After OS2IP decoding (also described in the document) to convert the message to a "bignum" I would expect this byte to be discarded, since a most significant byte of zero does not change the value of the number.
Also, when decoding the message, the standard document expects this zero byte to be present in the ouput too. Why should a bignum routine preserve a zero leading digit?
Instructions for decoding the message are given in the document and quoted below.
If the first octet of EM does not have hexadecimal value 0x00, if the second octet of EM does not have hexadecimal value 0x02, if there is no octet with hexadecimal value 0x00 to separate PS from M, or if the length of PS is less than 8 octets, output "decryption error" and stop.
The first byte is 0x00, because some standards allow RSA key sizes $8b+1, b \in \Bbb Z_+$. Such key would have 0x01 at the first bit, but it is possible for almost all other bits to be zero.

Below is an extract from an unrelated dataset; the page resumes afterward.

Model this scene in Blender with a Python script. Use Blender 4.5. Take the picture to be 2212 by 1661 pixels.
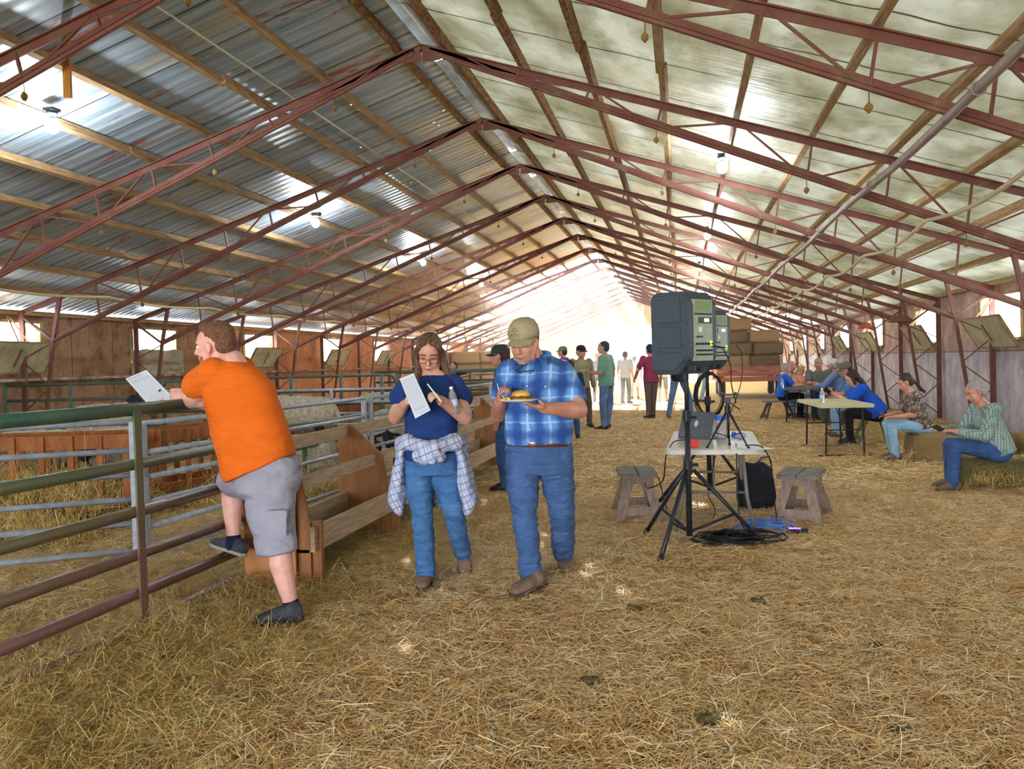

Thus, 0x00 as the first byte allows interoperability with all possible RSA key sizes.
NIST's recommendations and few other standards actually recommend only few specific key sizes, where usually the most significant bit is set so technically it would be possible to use shorter encoding.
The 0x02 is simply number describing what encoding and how RSA was used. Currently there are two commonly used choices: 0x01 (private-key operations [commonly signing]), 0x02 public key encryption. (In addition, 0x00 used to exists, but it is not in common use anymore.)